Yazımı bitirmeden değinmeden geçemeyeceğim en önemli noktaya temas etmezsem Diyarbakır ile helalleşemem.
Yazımın başlarında şehri yaşanabilir yapanın içinde yaşayan insanlar olduğunu ifade etmiştim.
Küçük iki anı ile bitireyim.
Eğil'den Ergani'ye seyahat ederken lastiğimiz patladı. Konumumuz şehirden gayet uzak. Lastiği biz sökmeyi denedik başaramadık. En az 10 araca dur dedik ve istisnasız hepsi durup ne yapabileceğini sordu ve yardım etti. Bu normal gelebilir ancak bizim dur demediğimiz insanlar da durdu ve bizim için uğraştı.
Kale içinde yani eski şehirde gezerken esnaf ikramda bulunmak için önümüzü kesip, ısrar ile ürünlerini tattırdı. Gideceğimiz yere yöre halkı götürdü mesela, yardım istemeden…

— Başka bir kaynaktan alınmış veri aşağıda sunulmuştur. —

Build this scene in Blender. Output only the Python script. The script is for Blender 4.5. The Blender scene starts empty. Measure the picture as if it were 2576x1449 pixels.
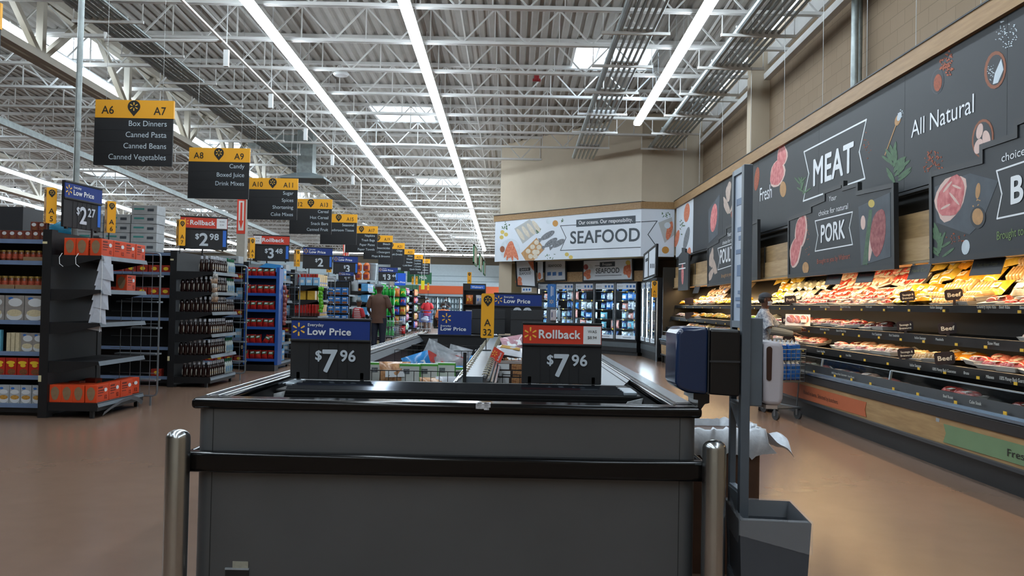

Diyarbakır anlatmakla bitirilebilecek bir yer değil.
Diyarbakır'ın sloganı ile bitireyim,
"Başım Gözüm Üstüne"Evet, tatil planı yaparken de, gezi programlarken de aklınızda bulunsun, Diyarbakır sizi "Başım Gözüm Üstüne" diye çağırıyor. Burada sokakta kalma ihtimaliniz neredeyse yok.
Anlattıklarım anlatacaklarıma kâfi gelmedi. Belki bir yazı daha yazmalıyım. Ancak şimdilik sözlerimi tamamlıyorum.